What Instagram's Shop the Look feature does is different. It doesn't pay creators directly for the links. Instead, it monetizes their audience attention—turning their existing content into a commerce funnel without their authorization or ability to disclose. From the platform's perspective, it's elegant efficiency: extract affiliate-style value from creator content while maintaining plausible deniability about the creator's role. From the FTC's perspective, it's textbook violation wrapped in automation.

The timing matters because this arrives exactly as platform compliance fragmentation is becoming the story. Earlier this week, X rolled out native 'Paid Partnership' labels embedded directly into platform infrastructure—allowing creators to clearly mark sponsored content with a single button. Elon Musk's team built disclosure into the system itself, making it the path of least resistance. Find a sponsor, hit the label, engagement flows normally. Twitch has been doing similar infrastructure for years. TikTok has mandatory tags for branded content.

Meta's approach is the opposite. Automate monetization without automation for disclosure. Let the creator figure out the legal liability while the platform captures the commerce value. When called out—as the Puck report now makes inevitable—claim it's a feature, not a violation. Beta testing. Unintended consequence. We'll add labels eventually.

Except "eventually" is running out of time. The FTC under Lina Khan has signaled that platform accountability for creator disclosure is moving from warning to enforcement. The Amazon Influencer Program investigation showed the FTC willing to go after platforms directly, not just individual creators. The message: if you monetize creator content, you own the disclosure infrastructure.
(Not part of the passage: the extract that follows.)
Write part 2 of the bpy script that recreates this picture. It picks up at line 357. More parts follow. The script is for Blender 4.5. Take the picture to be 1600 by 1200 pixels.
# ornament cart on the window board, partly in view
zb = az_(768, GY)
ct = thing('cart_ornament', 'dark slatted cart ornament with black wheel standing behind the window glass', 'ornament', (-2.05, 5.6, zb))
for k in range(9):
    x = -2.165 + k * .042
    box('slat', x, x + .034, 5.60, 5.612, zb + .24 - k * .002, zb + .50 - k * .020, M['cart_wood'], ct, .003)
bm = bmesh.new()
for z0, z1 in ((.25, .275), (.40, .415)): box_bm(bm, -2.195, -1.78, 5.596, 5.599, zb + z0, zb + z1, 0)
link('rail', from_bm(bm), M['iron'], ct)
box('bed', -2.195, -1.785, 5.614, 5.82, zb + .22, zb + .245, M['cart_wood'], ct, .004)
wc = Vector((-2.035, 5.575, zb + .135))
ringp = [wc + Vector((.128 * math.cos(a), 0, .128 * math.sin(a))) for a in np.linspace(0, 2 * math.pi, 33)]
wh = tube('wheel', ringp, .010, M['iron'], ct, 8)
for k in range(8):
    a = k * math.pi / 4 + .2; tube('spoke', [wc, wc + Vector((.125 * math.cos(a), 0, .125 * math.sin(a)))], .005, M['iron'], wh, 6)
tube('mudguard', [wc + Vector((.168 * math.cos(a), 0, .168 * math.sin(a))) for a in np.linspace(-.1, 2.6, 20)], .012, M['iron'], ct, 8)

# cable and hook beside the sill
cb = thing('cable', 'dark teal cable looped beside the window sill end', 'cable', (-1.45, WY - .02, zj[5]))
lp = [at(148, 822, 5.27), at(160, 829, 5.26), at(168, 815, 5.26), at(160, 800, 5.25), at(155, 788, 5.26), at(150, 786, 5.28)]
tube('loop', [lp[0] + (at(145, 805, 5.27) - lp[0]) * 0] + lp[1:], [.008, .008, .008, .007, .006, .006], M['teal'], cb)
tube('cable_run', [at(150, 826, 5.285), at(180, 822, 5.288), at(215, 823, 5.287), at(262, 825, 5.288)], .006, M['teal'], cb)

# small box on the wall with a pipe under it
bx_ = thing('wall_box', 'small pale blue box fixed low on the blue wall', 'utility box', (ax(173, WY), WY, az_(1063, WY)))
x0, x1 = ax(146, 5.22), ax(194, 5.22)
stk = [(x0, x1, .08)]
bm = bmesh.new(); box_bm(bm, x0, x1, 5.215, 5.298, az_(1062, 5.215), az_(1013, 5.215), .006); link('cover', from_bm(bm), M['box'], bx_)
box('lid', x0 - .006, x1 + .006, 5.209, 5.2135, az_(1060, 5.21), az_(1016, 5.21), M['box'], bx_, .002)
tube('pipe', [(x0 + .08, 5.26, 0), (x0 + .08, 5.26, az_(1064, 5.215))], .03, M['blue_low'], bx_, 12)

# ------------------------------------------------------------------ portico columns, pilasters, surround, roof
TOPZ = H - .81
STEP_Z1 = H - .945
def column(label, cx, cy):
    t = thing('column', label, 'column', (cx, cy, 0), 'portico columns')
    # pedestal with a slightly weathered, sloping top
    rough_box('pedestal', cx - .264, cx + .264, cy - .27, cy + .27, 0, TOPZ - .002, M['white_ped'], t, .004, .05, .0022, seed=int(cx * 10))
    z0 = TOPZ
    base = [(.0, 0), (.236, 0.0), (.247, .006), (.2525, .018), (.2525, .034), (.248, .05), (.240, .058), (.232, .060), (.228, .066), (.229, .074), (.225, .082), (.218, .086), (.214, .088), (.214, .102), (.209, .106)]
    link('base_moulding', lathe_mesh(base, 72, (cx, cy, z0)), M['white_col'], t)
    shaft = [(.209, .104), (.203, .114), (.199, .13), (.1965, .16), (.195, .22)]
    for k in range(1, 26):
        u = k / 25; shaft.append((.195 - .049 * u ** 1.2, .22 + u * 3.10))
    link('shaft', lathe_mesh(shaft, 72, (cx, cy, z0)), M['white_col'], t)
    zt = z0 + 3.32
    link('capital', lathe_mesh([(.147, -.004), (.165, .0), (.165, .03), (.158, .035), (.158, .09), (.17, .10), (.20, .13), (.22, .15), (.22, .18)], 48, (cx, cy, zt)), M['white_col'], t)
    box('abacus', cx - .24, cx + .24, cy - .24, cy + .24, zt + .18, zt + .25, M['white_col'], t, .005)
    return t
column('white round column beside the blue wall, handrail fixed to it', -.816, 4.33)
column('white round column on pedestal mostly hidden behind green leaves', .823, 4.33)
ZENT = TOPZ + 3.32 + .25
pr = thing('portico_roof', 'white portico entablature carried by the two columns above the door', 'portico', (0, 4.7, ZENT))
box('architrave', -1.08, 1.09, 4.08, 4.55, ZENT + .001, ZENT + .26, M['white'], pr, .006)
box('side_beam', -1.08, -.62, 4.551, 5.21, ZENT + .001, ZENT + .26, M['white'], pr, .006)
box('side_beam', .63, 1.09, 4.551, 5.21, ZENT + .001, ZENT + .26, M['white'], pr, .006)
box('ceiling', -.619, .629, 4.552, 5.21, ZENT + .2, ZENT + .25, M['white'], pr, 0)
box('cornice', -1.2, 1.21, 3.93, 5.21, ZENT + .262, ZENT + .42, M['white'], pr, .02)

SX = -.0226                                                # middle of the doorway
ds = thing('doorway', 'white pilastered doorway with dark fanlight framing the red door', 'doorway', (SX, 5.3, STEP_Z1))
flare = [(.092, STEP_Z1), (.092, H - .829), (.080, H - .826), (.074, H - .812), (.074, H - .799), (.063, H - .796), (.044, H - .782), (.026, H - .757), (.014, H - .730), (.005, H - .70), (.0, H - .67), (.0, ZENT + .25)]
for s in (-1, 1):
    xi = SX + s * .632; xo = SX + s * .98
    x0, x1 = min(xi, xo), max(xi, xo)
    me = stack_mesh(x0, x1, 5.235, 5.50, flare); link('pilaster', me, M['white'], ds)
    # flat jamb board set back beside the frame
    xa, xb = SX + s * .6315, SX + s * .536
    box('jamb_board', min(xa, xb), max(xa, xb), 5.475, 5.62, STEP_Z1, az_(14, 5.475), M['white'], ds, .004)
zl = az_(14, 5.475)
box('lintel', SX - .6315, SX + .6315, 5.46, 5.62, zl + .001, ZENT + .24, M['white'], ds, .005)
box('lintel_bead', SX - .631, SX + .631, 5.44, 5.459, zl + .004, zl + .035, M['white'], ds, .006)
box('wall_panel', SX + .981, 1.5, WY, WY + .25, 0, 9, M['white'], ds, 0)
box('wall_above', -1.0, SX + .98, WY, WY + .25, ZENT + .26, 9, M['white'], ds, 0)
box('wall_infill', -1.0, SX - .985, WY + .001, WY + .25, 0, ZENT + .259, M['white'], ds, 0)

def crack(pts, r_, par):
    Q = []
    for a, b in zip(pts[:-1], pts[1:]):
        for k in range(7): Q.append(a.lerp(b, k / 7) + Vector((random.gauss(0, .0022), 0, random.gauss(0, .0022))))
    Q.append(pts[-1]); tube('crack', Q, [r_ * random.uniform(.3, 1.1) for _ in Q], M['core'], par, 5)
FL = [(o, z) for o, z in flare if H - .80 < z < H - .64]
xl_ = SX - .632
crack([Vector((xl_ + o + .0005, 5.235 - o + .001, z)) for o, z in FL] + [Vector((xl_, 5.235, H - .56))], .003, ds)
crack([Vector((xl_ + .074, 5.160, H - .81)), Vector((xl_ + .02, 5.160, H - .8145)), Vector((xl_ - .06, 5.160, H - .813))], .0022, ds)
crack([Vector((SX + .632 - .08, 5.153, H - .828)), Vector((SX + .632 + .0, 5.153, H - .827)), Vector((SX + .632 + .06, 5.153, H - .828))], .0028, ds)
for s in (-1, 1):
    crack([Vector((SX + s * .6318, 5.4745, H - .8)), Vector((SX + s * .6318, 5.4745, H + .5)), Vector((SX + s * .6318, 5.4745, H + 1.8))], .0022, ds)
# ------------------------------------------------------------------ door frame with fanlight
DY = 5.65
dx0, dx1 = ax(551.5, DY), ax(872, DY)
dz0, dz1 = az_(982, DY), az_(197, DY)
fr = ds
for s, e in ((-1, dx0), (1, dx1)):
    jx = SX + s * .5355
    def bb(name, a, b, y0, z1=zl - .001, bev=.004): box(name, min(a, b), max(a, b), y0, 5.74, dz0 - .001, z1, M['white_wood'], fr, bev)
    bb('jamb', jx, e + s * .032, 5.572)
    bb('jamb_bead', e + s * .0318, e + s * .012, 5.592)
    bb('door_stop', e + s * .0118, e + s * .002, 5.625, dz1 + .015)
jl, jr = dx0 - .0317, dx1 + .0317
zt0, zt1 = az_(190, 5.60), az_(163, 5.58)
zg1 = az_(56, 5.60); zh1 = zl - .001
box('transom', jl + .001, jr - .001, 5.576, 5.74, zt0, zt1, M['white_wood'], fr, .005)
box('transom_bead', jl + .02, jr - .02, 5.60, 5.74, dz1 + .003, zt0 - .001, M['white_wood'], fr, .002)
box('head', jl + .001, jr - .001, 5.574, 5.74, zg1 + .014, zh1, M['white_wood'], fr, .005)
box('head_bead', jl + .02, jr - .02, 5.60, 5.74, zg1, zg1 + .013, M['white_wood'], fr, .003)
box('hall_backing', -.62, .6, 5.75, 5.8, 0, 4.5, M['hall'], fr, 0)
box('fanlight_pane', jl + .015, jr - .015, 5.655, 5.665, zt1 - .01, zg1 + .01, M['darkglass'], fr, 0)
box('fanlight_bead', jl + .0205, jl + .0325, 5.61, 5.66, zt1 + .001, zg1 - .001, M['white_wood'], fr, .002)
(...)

For decision-makers at Meta, the window to retrofit compliance infrastructure into Shop the Look has narrowed. They can follow X's model—embed disclosure requirements into the feature itself, make it the default behavior, let creators opt in with full transparency. Or they can defend the automation-first approach and absorb the regulatory consequence.

For builders in the creator economy: this case study shows the liability gap. If you're building creator tools, automation that extracts monetization value creates your regulatory exposure. Disclosure infrastructure isn't friction—it's foundation.

For creators themselves: Julia Berolzheimer's situation reveals something important. She didn't have a choice about being an influencer for these products. Instagram made that choice for her. She couldn't disclose even if she wanted to. The platform deliberately removed her agency. That matters legally because it shifts liability away from her behavior and toward Meta's design decision.

The next 90 days will show whether Meta treats this as a compliance incident or a feature iteration. Watch for updates to Shop the Look—whether disclosure becomes mandatory, whether creators get notification and approval rights, whether Instagram moves toward X's infrastructure model. The silence tells you whether compliance is being designed in or expected to be retrofitted after enforcement.

This is the inflection point where automation transparency collides with regulatory reality. Meta chose to automate monetization without automating disclosure—betting it could monetize creator attention faster than regulators could enforce compliance. The FTC's recent enforcement escalation, combined with X's infrastructure-first approach to disclosure, suggests that bet is running out of time. For platforms, the choice is clear: embed compliance into feature design (following X's model) or defend automated liability later. For creators and decision-makers, the window to demand disclosure-first features is now open. Watch whether Meta moves toward TikTok-style mandatory labels or whether Shop the Look gets quietly retooled to require creator approval. Either way, this moment marks the end of platform monetization without creator agency.